I’m OK if a salesperson tries to contact me through LinkedIn as long as they add a note and explain what they want. But it irritates me when someone wants to sell me something (you can tell by their profile) but are so lazy to not even write, “Hey Rodrigo, I’m such-and-such with ACME. Do you have some time to chat about…?”. Of course, the “official” way to do this is through InMails, which are available on paid accounts, and is a good segue to point #5…

5. Consider Using A Paid Account
LinkedIn paid accounts offer some great benefits, but that does come at a price. In my opinion, the price is too steep and LinkedIn might benefit from offering an entry-level version. But that’s just me – and they might be pricing the accounts at the most rational, revenue-maximizing level. If you’re in sales, paid accounts offer a wealth of information and I’d recommend at least giving them a try. And you should know you can associated LinkedIn Maybe you company will pay for them. In fact, it’d be nice if LinkedIn came up with some business pricing and companies assigned users to them, just like any SaaS service. Well, that’s another story.

If you don’t want to spring for a paid account, you can get by (at least for the contacting part), through introductions by third parties. They just take a little more time, but they do the trick as well.

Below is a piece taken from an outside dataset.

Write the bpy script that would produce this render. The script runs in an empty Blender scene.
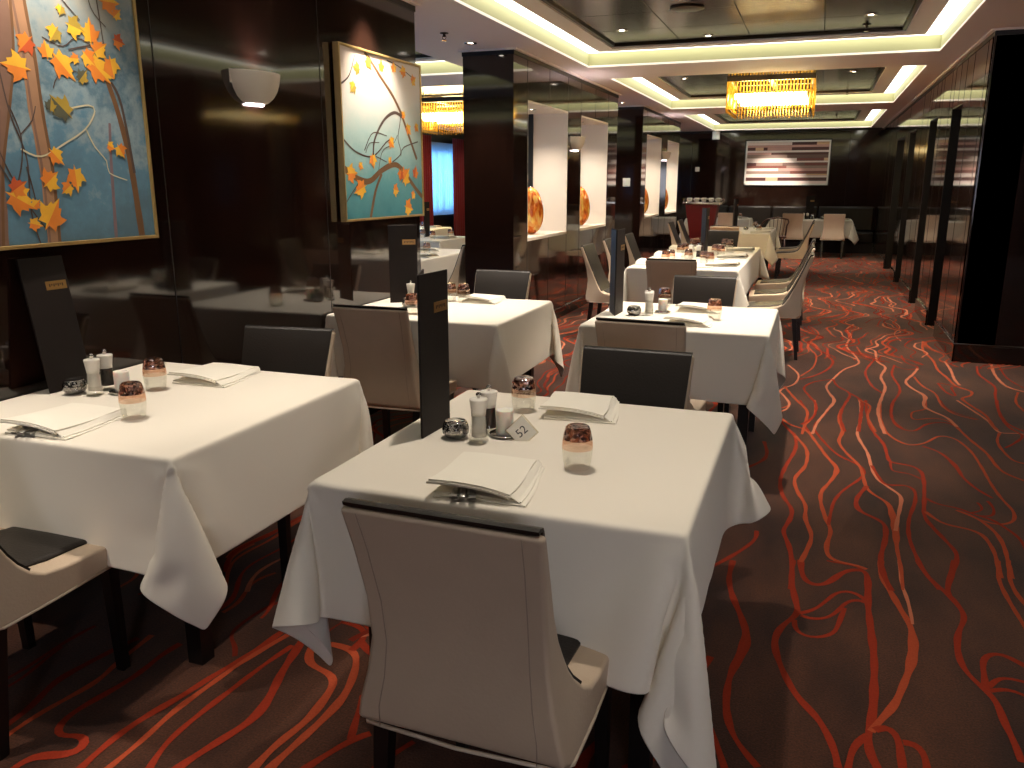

As for my colleague, a few days ago when I started writing this post, she was at 71 connections. Today she’s at 371. That’s proof that it only takes a bit of effort to start building your online network.


  1. Jakob Thusgaard

    If you choose not to go for the premium account and still want to send messages to other linkedin users directly, there’s one more way to send direct messages: Find out which LinkedIn groups your prospect is a member of, join any of those groups (open groups are faster), search the members section for your prospect and send them a message. Works well in 95% of cases – which is unless the prospect has switched the ability to send messages off.